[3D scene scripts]
=======
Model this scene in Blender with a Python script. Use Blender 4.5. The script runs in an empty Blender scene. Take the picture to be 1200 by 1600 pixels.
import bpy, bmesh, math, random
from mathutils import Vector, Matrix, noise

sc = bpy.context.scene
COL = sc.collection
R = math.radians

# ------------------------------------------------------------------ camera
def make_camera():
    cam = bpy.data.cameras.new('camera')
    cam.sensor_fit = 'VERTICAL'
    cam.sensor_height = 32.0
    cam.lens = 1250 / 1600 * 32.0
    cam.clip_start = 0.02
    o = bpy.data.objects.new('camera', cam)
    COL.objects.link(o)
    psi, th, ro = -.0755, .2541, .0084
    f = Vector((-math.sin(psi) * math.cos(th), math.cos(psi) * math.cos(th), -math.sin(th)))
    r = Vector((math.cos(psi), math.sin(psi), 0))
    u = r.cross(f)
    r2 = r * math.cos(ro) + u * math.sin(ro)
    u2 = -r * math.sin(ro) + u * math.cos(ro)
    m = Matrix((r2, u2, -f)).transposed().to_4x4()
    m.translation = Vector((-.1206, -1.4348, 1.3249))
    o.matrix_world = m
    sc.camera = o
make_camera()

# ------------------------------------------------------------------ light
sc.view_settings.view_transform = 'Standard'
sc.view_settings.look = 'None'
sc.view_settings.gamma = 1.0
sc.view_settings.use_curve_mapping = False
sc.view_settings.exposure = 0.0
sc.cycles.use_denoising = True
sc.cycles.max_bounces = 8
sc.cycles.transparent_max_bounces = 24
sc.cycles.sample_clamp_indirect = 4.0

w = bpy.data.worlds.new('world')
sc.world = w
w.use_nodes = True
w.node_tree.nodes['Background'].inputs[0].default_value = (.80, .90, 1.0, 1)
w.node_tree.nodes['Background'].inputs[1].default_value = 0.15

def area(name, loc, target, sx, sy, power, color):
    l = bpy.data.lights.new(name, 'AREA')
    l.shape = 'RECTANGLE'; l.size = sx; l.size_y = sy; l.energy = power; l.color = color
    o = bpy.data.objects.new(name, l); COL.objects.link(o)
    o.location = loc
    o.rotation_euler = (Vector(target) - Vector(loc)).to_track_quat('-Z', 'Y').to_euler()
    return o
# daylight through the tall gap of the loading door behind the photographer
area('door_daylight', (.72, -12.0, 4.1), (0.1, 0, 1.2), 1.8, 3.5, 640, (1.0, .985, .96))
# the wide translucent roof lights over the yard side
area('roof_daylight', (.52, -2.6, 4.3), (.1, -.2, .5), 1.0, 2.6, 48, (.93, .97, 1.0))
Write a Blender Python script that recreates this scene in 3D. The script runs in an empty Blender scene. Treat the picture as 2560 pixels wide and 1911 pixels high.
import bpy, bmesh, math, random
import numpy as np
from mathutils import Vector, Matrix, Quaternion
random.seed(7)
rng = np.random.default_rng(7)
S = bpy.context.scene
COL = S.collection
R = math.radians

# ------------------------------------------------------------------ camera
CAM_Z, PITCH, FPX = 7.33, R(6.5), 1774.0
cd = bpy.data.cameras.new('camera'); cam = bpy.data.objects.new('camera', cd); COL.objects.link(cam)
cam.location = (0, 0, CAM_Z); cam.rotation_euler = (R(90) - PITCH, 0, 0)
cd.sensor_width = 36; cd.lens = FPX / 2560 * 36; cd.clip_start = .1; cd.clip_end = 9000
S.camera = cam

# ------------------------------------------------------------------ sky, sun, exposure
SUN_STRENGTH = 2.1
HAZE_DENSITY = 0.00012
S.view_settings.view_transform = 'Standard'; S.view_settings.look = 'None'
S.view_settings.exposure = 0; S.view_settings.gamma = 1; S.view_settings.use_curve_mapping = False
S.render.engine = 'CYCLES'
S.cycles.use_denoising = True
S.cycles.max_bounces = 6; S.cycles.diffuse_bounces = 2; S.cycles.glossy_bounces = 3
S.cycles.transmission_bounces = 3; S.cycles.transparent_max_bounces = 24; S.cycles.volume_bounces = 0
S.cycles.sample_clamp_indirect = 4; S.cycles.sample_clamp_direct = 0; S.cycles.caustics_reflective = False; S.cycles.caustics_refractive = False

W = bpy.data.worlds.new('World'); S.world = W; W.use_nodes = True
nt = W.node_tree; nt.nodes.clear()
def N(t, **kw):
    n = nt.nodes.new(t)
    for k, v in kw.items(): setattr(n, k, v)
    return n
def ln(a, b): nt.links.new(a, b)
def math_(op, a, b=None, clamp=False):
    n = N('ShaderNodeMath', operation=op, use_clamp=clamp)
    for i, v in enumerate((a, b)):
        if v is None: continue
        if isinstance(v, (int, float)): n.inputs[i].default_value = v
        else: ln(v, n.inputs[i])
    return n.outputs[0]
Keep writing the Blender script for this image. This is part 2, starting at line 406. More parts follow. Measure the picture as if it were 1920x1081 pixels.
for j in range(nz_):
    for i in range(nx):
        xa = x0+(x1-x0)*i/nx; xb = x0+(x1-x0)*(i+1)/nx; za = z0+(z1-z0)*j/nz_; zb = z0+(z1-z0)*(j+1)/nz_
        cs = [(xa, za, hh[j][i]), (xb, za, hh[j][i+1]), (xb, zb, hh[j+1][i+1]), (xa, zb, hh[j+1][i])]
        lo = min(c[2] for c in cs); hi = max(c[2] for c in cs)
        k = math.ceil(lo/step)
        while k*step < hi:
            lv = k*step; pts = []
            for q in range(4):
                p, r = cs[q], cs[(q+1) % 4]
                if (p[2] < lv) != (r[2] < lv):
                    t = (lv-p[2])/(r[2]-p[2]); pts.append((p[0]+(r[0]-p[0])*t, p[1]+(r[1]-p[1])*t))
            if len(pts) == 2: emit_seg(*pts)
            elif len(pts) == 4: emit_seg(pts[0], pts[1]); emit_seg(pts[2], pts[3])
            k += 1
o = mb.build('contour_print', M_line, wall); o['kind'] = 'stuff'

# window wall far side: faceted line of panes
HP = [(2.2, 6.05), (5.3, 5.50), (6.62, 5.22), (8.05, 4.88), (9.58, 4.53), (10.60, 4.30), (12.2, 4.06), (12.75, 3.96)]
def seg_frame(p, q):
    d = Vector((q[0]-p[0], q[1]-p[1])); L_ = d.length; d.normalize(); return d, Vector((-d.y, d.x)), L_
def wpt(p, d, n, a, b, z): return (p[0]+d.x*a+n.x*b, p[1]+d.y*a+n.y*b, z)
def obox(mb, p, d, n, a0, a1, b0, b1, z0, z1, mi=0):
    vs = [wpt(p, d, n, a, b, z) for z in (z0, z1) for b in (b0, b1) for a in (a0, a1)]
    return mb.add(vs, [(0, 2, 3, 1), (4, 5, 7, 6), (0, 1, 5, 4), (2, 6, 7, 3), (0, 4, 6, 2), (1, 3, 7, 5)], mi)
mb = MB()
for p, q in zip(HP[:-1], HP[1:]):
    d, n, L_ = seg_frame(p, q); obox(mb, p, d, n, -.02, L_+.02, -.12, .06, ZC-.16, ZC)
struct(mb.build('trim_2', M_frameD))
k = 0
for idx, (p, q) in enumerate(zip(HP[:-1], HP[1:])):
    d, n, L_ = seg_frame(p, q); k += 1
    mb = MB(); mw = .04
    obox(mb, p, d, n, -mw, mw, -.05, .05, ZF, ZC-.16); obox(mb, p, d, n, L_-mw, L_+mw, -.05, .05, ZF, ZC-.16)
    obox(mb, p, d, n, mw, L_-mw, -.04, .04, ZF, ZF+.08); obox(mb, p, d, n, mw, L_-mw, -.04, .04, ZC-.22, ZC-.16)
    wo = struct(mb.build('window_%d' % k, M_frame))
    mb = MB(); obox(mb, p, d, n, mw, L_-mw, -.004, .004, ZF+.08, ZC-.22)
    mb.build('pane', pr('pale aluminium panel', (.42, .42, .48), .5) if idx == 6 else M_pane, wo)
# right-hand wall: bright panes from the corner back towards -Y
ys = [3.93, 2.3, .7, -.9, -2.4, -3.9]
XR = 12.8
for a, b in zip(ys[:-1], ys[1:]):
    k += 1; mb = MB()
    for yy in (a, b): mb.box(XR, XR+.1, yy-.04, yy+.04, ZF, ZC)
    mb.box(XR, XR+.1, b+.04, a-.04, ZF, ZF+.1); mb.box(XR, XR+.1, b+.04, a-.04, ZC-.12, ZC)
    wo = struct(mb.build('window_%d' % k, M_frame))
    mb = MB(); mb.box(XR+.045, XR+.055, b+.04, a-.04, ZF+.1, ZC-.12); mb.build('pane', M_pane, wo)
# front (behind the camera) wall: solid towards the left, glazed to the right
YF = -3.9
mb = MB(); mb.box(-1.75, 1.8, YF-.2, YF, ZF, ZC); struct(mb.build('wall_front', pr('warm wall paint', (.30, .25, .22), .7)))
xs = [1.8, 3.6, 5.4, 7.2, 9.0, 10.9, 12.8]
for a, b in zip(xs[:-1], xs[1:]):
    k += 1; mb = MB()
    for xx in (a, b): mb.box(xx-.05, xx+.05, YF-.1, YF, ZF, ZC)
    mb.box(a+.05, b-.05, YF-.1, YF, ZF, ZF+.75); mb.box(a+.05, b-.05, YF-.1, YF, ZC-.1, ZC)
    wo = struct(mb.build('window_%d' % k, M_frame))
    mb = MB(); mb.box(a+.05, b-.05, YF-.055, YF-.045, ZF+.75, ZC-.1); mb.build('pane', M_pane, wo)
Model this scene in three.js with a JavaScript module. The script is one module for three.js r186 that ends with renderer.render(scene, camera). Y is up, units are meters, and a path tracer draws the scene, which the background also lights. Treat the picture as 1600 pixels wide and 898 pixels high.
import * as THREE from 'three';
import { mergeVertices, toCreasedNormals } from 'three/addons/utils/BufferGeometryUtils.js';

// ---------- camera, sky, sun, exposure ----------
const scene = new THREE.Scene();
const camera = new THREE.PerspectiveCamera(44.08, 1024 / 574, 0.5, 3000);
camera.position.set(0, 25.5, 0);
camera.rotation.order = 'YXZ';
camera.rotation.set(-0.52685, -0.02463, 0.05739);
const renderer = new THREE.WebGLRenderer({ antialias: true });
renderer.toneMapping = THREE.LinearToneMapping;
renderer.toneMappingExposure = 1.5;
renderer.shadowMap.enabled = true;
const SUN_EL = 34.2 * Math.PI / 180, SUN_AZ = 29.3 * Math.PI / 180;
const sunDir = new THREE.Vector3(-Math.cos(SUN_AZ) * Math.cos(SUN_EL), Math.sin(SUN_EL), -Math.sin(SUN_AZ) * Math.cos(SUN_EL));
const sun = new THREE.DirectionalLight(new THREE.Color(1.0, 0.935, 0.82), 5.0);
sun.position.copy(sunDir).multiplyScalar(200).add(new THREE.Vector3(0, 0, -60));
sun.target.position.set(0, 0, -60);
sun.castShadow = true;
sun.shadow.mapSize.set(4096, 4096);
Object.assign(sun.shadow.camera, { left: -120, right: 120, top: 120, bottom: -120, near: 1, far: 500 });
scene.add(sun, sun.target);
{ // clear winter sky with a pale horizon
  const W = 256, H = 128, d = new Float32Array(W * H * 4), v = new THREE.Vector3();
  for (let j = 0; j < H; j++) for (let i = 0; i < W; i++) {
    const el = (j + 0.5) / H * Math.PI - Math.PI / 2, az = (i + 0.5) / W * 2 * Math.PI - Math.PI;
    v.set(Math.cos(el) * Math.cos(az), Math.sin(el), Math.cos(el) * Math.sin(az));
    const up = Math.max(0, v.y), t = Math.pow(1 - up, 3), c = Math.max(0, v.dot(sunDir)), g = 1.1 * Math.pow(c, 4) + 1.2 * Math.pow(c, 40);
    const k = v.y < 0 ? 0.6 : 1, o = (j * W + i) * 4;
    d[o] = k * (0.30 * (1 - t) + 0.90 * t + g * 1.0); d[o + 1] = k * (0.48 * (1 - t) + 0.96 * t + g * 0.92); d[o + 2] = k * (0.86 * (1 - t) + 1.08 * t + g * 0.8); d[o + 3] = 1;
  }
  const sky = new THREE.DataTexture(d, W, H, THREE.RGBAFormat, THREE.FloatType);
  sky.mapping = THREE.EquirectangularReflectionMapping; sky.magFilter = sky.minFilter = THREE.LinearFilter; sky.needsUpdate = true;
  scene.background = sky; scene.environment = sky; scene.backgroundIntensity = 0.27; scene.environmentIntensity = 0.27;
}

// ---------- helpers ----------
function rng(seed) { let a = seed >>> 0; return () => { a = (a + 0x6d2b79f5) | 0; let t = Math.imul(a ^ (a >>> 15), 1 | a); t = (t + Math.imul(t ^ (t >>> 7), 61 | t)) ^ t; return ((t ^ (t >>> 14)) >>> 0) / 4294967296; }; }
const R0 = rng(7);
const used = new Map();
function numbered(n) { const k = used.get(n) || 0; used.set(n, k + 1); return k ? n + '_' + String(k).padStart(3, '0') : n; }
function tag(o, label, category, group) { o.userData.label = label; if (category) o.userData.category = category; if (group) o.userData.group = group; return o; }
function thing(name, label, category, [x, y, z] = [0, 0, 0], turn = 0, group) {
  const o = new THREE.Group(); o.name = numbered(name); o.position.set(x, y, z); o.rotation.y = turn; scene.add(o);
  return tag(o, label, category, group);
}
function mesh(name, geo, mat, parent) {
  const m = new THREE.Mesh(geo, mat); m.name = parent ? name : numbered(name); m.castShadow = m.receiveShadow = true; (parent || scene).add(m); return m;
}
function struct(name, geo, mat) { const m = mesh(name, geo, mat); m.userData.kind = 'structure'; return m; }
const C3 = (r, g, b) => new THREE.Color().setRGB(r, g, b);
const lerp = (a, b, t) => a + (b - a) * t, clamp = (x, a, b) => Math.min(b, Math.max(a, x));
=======
Starting at the line that holds "Keep writing the", copy each line exactly and stop after the line that holds "o = mb.build('contour_print', M_line, wall);".

REPLY TO THE EXERCISE »
Keep writing the Blender script for this image. This is part 2, starting at line 406. More parts follow. Measure the picture as if it were 1920x1081 pixels.
for j in range(nz_):
    for i in range(nx):
        xa = x0+(x1-x0)*i/nx; xb = x0+(x1-x0)*(i+1)/nx; za = z0+(z1-z0)*j/nz_; zb = z0+(z1-z0)*(j+1)/nz_
        cs = [(xa, za, hh[j][i]), (xb, za, hh[j][i+1]), (xb, zb, hh[j+1][i+1]), (xa, zb, hh[j+1][i])]
        lo = min(c[2] for c in cs); hi = max(c[2] for c in cs)
        k = math.ceil(lo/step)
        while k*step < hi:
            lv = k*step; pts = []
            for q in range(4):
                p, r = cs[q], cs[(q+1) % 4]
                if (p[2] < lv) != (r[2] < lv):
                    t = (lv-p[2])/(r[2]-p[2]); pts.append((p[0]+(r[0]-p[0])*t, p[1]+(r[1]-p[1])*t))
            if len(pts) == 2: emit_seg(*pts)
            elif len(pts) == 4: emit_seg(pts[0], pts[1]); emit_seg(pts[2], pts[3])
            k += 1
o = mb.build('contour_print', M_line, wall); o['kind'] = 'stuff'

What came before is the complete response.